WHAT THE TASK REQUIRES>
Take the lines of the data below from the very first through the line containing "pa = empty('pallet', (60, 0, -157), 'rough" and output them exactly, pictures excluded.

── DATASET EXTRACT ──

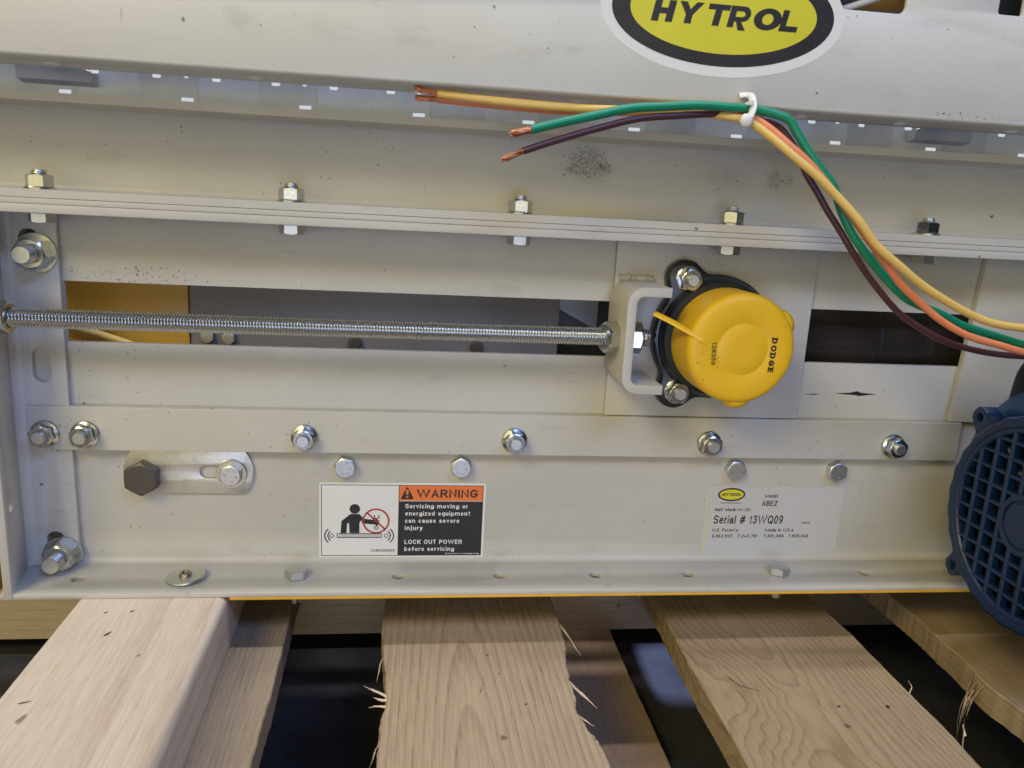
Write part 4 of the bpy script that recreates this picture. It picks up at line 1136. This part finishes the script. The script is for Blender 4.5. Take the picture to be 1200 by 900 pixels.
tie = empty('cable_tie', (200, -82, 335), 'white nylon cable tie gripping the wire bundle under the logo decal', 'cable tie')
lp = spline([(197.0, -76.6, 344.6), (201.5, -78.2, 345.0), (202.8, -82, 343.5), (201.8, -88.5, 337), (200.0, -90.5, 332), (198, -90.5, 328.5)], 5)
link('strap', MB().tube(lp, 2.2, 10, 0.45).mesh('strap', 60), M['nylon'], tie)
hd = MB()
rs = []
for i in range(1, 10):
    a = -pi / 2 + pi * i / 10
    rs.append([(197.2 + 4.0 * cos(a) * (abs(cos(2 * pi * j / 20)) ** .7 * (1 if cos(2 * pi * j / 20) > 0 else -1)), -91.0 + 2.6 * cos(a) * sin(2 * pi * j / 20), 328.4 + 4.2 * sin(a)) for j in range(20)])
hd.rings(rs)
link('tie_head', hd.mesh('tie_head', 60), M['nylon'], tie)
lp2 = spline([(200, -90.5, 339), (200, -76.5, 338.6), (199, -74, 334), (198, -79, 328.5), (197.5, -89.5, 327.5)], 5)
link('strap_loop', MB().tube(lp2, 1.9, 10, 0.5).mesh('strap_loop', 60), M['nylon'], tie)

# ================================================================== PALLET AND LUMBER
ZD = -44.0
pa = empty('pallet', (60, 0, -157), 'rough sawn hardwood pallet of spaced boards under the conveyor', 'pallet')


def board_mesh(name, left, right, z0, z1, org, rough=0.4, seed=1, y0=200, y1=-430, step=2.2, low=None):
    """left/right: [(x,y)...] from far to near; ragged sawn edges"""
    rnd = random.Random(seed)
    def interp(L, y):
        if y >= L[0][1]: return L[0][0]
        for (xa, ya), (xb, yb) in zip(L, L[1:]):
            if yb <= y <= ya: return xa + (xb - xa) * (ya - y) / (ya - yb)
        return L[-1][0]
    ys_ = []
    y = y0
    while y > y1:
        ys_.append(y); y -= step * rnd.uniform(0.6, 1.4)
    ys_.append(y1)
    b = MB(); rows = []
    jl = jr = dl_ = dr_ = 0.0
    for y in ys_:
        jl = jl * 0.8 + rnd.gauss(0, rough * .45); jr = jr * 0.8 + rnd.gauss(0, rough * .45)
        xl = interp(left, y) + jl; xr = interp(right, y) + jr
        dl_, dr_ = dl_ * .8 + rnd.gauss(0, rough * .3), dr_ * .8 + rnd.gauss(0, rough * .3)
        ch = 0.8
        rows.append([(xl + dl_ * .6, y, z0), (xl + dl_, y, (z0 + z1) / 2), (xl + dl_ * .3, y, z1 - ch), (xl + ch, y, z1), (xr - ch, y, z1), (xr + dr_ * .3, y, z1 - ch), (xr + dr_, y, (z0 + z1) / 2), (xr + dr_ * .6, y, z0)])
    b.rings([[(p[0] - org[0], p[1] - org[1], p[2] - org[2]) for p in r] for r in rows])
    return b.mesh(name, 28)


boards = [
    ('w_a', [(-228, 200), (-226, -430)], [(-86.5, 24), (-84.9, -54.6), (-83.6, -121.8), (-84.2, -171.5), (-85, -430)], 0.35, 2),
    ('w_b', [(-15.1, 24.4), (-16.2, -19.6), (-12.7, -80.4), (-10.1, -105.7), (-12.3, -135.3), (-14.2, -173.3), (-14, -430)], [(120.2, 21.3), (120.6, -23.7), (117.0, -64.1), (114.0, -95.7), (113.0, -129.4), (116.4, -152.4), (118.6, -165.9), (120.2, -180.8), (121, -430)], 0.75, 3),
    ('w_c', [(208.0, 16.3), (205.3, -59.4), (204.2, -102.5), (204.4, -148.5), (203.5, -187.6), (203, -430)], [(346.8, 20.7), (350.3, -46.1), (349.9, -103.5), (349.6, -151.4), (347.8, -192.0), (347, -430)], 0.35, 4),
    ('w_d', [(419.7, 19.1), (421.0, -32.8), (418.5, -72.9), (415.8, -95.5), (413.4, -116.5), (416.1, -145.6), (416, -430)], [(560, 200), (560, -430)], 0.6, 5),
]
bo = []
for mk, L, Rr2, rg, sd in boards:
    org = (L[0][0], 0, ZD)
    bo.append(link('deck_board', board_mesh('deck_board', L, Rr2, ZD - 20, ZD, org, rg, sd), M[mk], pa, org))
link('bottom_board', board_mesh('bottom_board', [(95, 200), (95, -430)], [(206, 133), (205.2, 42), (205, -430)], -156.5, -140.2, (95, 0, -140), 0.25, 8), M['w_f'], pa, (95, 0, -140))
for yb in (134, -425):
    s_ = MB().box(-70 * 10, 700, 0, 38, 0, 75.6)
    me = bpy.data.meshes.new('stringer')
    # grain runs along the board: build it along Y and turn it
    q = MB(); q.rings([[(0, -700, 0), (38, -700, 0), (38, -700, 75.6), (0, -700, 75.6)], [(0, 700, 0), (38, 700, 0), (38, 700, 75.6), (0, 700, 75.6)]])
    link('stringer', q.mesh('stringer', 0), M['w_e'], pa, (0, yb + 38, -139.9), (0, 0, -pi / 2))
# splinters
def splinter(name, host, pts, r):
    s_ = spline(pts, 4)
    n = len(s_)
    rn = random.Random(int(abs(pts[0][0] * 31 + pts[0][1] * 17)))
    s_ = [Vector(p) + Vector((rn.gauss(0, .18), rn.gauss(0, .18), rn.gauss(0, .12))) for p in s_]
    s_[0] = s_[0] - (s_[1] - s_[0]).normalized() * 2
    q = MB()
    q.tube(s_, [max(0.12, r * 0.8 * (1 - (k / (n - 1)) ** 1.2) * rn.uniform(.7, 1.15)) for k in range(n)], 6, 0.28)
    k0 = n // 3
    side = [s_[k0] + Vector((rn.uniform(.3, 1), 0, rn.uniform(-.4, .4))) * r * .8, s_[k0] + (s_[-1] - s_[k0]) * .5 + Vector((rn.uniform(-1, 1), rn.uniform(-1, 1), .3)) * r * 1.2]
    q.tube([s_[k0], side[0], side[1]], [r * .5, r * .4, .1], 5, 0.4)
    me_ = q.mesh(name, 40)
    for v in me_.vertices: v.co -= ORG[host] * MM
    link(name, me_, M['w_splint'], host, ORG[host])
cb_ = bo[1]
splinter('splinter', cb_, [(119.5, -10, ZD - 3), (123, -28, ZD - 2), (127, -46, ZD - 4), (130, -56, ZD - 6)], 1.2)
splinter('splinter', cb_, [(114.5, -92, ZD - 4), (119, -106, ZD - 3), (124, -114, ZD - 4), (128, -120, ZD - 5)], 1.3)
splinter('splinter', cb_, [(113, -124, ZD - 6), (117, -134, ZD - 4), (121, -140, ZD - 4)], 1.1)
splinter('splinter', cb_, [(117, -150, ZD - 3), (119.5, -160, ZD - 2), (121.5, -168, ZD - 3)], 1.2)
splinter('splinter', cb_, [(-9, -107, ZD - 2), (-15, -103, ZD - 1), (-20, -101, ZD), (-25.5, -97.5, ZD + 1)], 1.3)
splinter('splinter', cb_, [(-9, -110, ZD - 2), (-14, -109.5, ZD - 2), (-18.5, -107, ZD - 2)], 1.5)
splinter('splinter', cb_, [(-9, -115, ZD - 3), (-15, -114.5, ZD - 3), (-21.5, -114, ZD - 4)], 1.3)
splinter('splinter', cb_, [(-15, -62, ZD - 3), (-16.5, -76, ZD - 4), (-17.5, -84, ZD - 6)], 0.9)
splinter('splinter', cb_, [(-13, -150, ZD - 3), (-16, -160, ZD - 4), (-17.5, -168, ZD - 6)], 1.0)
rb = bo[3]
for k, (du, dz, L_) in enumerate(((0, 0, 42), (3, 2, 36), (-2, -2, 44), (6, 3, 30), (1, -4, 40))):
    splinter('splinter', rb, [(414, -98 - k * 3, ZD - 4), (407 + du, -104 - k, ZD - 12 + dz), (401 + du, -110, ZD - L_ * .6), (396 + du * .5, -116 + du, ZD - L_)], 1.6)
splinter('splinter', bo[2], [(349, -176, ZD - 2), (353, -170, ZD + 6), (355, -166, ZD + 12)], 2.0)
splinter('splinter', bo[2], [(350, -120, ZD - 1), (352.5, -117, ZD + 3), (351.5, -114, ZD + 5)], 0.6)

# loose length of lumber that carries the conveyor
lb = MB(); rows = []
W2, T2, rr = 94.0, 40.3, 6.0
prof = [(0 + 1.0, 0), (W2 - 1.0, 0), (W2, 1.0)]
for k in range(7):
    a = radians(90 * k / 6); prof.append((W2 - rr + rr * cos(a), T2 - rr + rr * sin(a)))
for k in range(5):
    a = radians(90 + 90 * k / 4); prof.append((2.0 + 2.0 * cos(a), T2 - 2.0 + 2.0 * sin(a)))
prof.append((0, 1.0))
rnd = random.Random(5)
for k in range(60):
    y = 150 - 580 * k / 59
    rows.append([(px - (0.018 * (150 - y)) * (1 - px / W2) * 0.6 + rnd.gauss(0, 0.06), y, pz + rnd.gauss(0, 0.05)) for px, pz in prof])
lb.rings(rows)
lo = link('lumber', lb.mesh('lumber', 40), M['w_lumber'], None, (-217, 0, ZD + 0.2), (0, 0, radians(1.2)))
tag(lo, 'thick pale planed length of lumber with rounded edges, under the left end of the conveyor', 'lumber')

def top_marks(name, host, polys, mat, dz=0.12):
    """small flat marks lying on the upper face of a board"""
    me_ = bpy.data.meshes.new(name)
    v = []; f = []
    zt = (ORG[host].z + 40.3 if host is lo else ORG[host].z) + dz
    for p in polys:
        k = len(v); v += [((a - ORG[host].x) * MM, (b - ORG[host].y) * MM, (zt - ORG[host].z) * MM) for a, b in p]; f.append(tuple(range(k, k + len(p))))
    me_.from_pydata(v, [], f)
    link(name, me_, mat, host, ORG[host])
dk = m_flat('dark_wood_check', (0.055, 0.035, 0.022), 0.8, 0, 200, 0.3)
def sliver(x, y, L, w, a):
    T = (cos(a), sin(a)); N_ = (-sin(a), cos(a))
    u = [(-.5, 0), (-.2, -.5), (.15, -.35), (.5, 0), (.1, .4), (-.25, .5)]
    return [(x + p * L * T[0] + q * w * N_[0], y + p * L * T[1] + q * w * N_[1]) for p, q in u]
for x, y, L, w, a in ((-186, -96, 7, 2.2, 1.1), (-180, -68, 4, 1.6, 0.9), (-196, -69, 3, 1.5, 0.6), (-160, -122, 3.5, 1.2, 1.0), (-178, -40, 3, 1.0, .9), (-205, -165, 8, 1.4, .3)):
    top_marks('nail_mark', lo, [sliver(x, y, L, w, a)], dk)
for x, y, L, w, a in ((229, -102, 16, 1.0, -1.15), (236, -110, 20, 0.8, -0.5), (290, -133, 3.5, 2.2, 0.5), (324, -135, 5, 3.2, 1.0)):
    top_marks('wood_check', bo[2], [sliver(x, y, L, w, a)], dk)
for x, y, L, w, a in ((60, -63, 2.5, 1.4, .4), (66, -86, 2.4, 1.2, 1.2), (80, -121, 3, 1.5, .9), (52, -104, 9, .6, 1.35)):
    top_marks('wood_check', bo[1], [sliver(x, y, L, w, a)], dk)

───

OUTPUT OF THE EXERCISE>
Write part 4 of the bpy script that recreates this picture. It picks up at line 1136. This part finishes the script. The script is for Blender 4.5. Take the picture to be 1200 by 900 pixels.
tie = empty('cable_tie', (200, -82, 335), 'white nylon cable tie gripping the wire bundle under the logo decal', 'cable tie')
lp = spline([(197.0, -76.6, 344.6), (201.5, -78.2, 345.0), (202.8, -82, 343.5), (201.8, -88.5, 337), (200.0, -90.5, 332), (198, -90.5, 328.5)], 5)
link('strap', MB().tube(lp, 2.2, 10, 0.45).mesh('strap', 60), M['nylon'], tie)
hd = MB()
rs = []
for i in range(1, 10):
    a = -pi / 2 + pi * i / 10
    rs.append([(197.2 + 4.0 * cos(a) * (abs(cos(2 * pi * j / 20)) ** .7 * (1 if cos(2 * pi * j / 20) > 0 else -1)), -91.0 + 2.6 * cos(a) * sin(2 * pi * j / 20), 328.4 + 4.2 * sin(a)) for j in range(20)])
hd.rings(rs)
link('tie_head', hd.mesh('tie_head', 60), M['nylon'], tie)
lp2 = spline([(200, -90.5, 339), (200, -76.5, 338.6), (199, -74, 334), (198, -79, 328.5), (197.5, -89.5, 327.5)], 5)
link('strap_loop', MB().tube(lp2, 1.9, 10, 0.5).mesh('strap_loop', 60), M['nylon'], tie)

# ================================================================== PALLET AND LUMBER
ZD = -44.0
pa = empty('pallet', (60, 0, -157), 'rough sawn hardwood pallet of spaced boards under the conveyor', 'pallet')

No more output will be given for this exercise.